Inside the museum continues to move, and occasionally lurch, between the surprising and the straightforward. As you walk toward the ticket desk, a large amphitheater, lined in pine by Paul Discoe, an expert in Japanese joinery, falls away dramatically to the left.

The galleries, occupying two of the old building’s three large bays, are cavernous, with polished concrete floors under sawtooth roofs. The exposed mechanical equipment along the ceiling is painted white. Additional, more workmanlike galleries are tucked away on the lowest level, while a narrow bookshop occupies the space along the Center Street edge.

The new portion of the building — straight ahead as you enter — is more colorful and formally adventurous, with staircases and a top-floor cafe (which fills the cantilever over the front door) wrapped in persimmon-red walls.

A long corridor opens onto the galleries before leading to a large, smartly designed new main movie theater for the Pacific Film Archive, which has been part of the university art museum since 1971. In fact the clearest triumph of the downtown facility is the way it puts BAMPFA’s art and film programs on equal footing, both functionally and symbolically.

The architects achieve in the new building quite a bit of the sectional variety that was a hallmark of the old BAMPFA, with pieces of floor or wall cut away to open up dramatic views. The perspective from the new cafe across the galleries, looking west across the widest part of the building, is particularly well framed.

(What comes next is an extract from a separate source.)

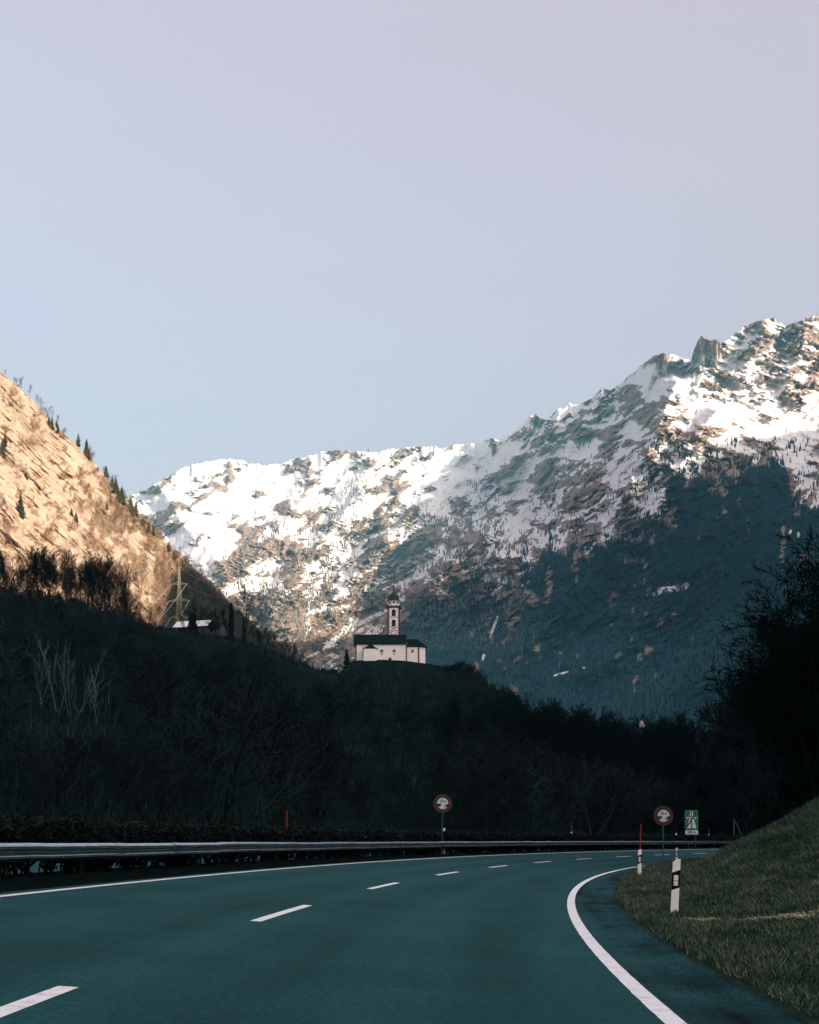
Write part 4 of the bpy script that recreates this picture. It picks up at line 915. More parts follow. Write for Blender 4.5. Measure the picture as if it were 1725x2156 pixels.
    mb = MB(); mb.box(X(686), X(690), yd-.06, yd-.002, Z(820), Z(770)); mb.build('wall_crack', M_WHT, chp)
    # tower
    s = 1.0154; TX = lambda c: X(c)*s; TZ = lambda c: Z(c)*s+1.14
    ty0 = ND; cxT = TX(921.5); hw = (TX(982)-TX(861))/2; W2 = hw*2; cyT = ty0+hw
    tz = TZ(312); t_ = empty('bell_tower', (cxT, cyT, 0)); t_.parent = root
    lv = [(TZ(610), TZ(516)), (TZ(514), TZ(415)), (TZ(413), tz)]
    mb = MB(); mb.box(-hw, hw, -hw, hw, -2, lv[1][0]); mb.box(-hw+.7, hw-.7, -hw+.7, hw-.7, lv[1][0], tz)
    core = mb.build('tower_core', [M_PLAS], t_)
    for lev, (az0, az1) in ((1, (TZ(507), TZ(437))), (2, (TZ(405), TZ(337)))):
        z0, z1 = lv[lev]; ar = (TX(941)-TX(901))/2; zs = az1-ar
        mbw = MB(); trims = []
        for q in range(4):
            t = q*pi/2; mbd = MB(); mbt = MB(); trims.append((mbd, mbt))
            def place(mb_, pts, y0, y1):
                n0 = len(mb_.v); mb_.prism(pts, y0, y1)
                for i in range(n0, len(mb_.v)):
                    x_, y_, z_ = mb_.v[i]; mb_.v[i] = (x_*cos(t)-y_*sin(t), x_*sin(t)+y_*cos(t), z_)
            ins = .0 if q % 2 == 0 else .55
            L_, R_ = -hw+ins, hw-ins
            place(mbw, [(L_, z0), (-ar, z0), (-ar, z1), (L_, z1)], -hw, -hw+.55); place(mbw, [(ar, z0), (R_, z0), (R_, z1), (ar, z1)], -hw, -hw+.55)
            place(mbw, [(-ar, z0), (ar, z0), (ar, az0), (-ar, az0)], -hw, -hw+.55)
            arc = [(ar*cos(a_), zs+ar*sin(a_)) for a_ in np.linspace(pi, 0, 13)]
            place(mbw, arc+[(ar, z1), (-ar, z1)], -hw, -hw+.55)
            place(mbd, [(-ar*1.3, az0-.2), (ar*1.3, az0-.2), (ar*1.3, az1+.2), (-ar*1.3, az1+.2)], -hw+.66, -hw+.695)
            # raised surround
            g = .20
            for i in range(12):
                a0, a1 = pi-pi*i/12, pi-pi*(i+1)/12
                place(mbt, [(ar*cos(a0), zs+ar*sin(a0)), (ar*cos(a1), zs+ar*sin(a1)), ((ar+g)*cos(a1), zs+(ar+g)*sin(a1)), ((ar+g)*cos(a0), zs+(ar+g)*sin(a0))], -hw-.05, -hw-.003)
            place(mbt, [(-ar-g, az0), (-ar, az0), (-ar, zs), (-ar-g, zs)], -hw-.05, -hw-.003); place(mbt, [(ar, az0), (ar+g, az0), (ar+g, zs), (ar, zs)], -hw-.05, -hw-.003)
        wl = mbw.build('bell_storey', M_PLAS, t_)
        for mbd, mbt in trims: mbd.build('bell_opening', M_DARK, wl); mbt.build('arch_surround', M_WHT, wl)
        mb = MB(); h_ = az1-az0; rb = ar*.62
        mb.lathe([(rb, az0+.30), (rb*.92, az0+.42), (rb*.66, az0+h_*.33), (rb*.55, az0+h_*.5), (rb*.3, az0+h_*.58), (.05, az0+h_*.60)], 0, -hw+.30, 14)
        mb.box(-ar*.98, ar*.98, -hw+.22, -hw+.38, az0+h_*.60, az0+h_*.66)
        mb.build('bell', M_BELL, wl)
    for zc_ in (TZ(515), TZ(414)):
        mb = MB(); mb.box(-hw-.10, hw+.10, -hw-.10, hw+.10, zc_-.11, zc_+.11); mb.build('string_course', M_TRIM, t_)
    mb = MB(); o_ = .5; mb.box(-hw-.30, hw+.30, -hw-.30, hw+.30, tz-.42, tz-.1); mb.box(-hw-.48, hw+.48, -hw-.48, hw+.48, tz-.1, tz+.42); mb.build('cornice', M_TRIM, t_)
    for (sx, sy) in ((1, 1), (-1, 1), (-1, -1), (1, -1)):
        mb = MB()
        for z0, z1 in lv:
            quoin(mb, -sx*hw, -sy*hw, z0 if z0 > lv[0][0] else z0-3, z1-(.45 if z1 == tz else .12), sx, sy, .88, .50, .50, .04)
        mb.build('corner_quoins', M_QUO, t_)
    # clock
    zc_ = TZ(560); R_ = 1.50; mb = MB()
    def ringp(mb_, r0, r1, y0, y1, n=40):
        for i in range(n):
            a0, a1 = 2*pi*i/n, 2*pi*(i+1)/n
            mb_.prism([(r0*cos(a0), zc_+r0*sin(a0)), (r1*cos(a0), zc_+r1*sin(a0)), (r1*cos(a1), zc_+r1*sin(a1)), (r0*cos(a1), zc_+r0*sin(a1))], y0, y1)
    disc(mb, R_, -hw-.055, -hw-.045, 40, 0, zc_); ck = mb.build('clock_face', M_WHT, t_)
    mb = MB(); ringp(mb, R_*.93, R_, -hw-.07, -hw-.058); ringp(mb, R_*.60, R_*.65, -hw-.07, -hw-.058); mb.build('clock_ring', M_SNAVY, ck)
    for i, num in enumerate(['XII', 'I', 'II', 'III', 'IIII', 'V', 'VI', 'VII', 'VIII', 'IX', 'X', 'XI']):
        a = pi/2-2*pi*i/12; me = text_mesh(num, .56, .8 if len(num) < 4 else .6, .003, .05); o = link('numeral', me, M_SNAVY, ck)
        o.location = (R_*.81*cos(a), -hw-.066, zc_+R_*.81*sin(a)); o.rotation_euler = (0, pi/2-a, 0)
    for (ang, ln, wd, nm) in ((radians(152), .72*R_, .15, 'hour_hand'), (radians(47), .88*R_, .10, 'minute_hand')):
        mb = MB(); d_ = np.array([cos(ang), sin(ang)]); p_ = np.array([-d_[1], d_[0]])
        pts = [(-d_*.25+p_*wd*.4), (-d_*.25-p_*wd*.4), (d_*ln*.55-p_*wd*1.1), (d_*ln), (d_*ln*.55+p_*wd*1.1)]
        mb.prism([(x_, zc_+z_) for x_, z_ in pts], -hw-.10, -hw-.085); mb.build(nm, M_SNAVY, ck)
    # octagonal drum
    zd0, zd1 = tz+.42, TZ(247); rd = (TX(979)-TX(865))/2/cos(pi/8); mb = MB(); mb.lathe([(rd, zd0), (rd, zd1)], n=8, rot=pi/8); dr_ = mb.build('drum', M_PLAS, t_)
    mb = MB(); mr = MB(); mo = MB(); ap = rd*cos(pi/8)
    for q in range(8):
        t = q*pi/4
        for (cxx, czz, rr, m_) in ((0, zd0+(zd1-zd0)*.62, .50, mo), (-.30, zd0+(zd1-zd0)*.2, .13, mo)):
            m_ = MB(); n0 = len(m_.v); disc(m_, rr, -ap-.02, -ap+.0-.002, 20, cxx, czz)
            for i in range(n0, len(m_.v)): x_, y_, z_ = m_.v[i]; m_.v[i] = (x_*cos(t)-y_*sin(t), x_*sin(t)+y_*cos(t), z_)
            m_.build('round_opening', M_DARK, dr_)
        a = t+pi/8; mr = MB(); mr.tube((rd*cos(a), rd*sin(a), zd0), (rd*cos(a), rd*sin(a), zd1), .10, n=6); mr.build('red_edge', M_QUO, dr_)
    # dome
    mb = MB(); h_ = TZ(165)-zd1; r_ = rd
    mb.lathe([(r_*1.10, zd1), (r_*1.14, zd1+.12), (r_*1.05, zd1+.28), (r_*.93, zd1+.62), (r_*.90, zd1+h_*.30), (r_*.84, zd1+h_*.48), (r_*.73, zd1+h_*.66), (r_*.56, zd1+h_*.82), (r_*.36, zd1+h_*.94), (r_*.24, zd1+h_)], n=16, rot=pi/16); dm = mb.build('dome', M_DOME, t_, smooth=False)
    zl = zd1+h_; mb = MB(); mb.lathe([(.66, zl-.1), (.60, zl+.15), (.55, zl+.2)], n=8)
    for i in range(6): a = 2*pi*i/6; mb.tube((.47*cos(a), .47*sin(a), zl+.1), (.47*cos(a), .47*sin(a), zl+1.55), .085, n=5)
    mb.lathe([(.66, zl+1.5), (.66, zl+1.66), (.34, zl+1.82), (.18, zl+2.2), (.30, zl+2.5), (.36, zl+2.75), (.28, zl+3.0), (.06, zl+3.2)], n=10); mb.build('lantern', M_DOME, t_)
    mb = MB(); mb.tube((0, 0, zl+3.1), (.1, 0, zl+7.8), .07, .045, 5); mb.prism([(.05, zl+5.6), (.42, zl+5.75), (.40, zl+6.15), (.05, zl+6.0)], -.02, .02); mb.build('finial', M_DOME, t_)
church()
def shed():
    c = at(716.5, 1411.5, 575.); root = empty('wayside_chapel', c); tag(root, 'tiny grey gabled wayside chapel left of the church below the conifer', 'wayside chapel')
    mb = MB(); mb.prism([(-1.1, -1.5), (1.1, -1.5), (1.1, 1.5), (0, 2.3), (-1.1, 1.5)], 0, 2.2); mb.build('wall', simple('grey_render', (.10, .13, .11), (.07, .09, .08), rough=.9), root)
    mb = MB(); mb.prism([(-1.35, 1.3), (0, 2.3), (1.35, 1.3), (1.35, 1.48), (0, 2.5), (-1.35, 1.48)], -.25, 2.4); mb.build('roof', M_SLATE, root)
    mb = MB(); mb.prism([(-.55, .5), (.55, .5), (.3, 1.25), (0, .9), (-.3, 1.25)], -.03, -.002); mb.build('niche', simple('pale_niche', (.35, .38, .32), (.2, .22, .2), rough=.9), root)
shed()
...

In total the downtown building covers 83,000 square feet, including 25,000 square feet of exhibition space.

Despite its flaws, the Ciampi museum is a forceful, unyielding work of architecture. The Ito design, for all the delicacy of its form-making, promised a similar strength of will.

The DS+R building is different: drained of ambition, color and character in certain corners and flooded with those qualities in others. The design is quiet, then feverish, then quiet again.

There is the strong sense that the architects are keeping one eye on their reputation for unorthodox thinking and the other on the bottom line — content not so much to compromise as to weigh their battles and pick their spots.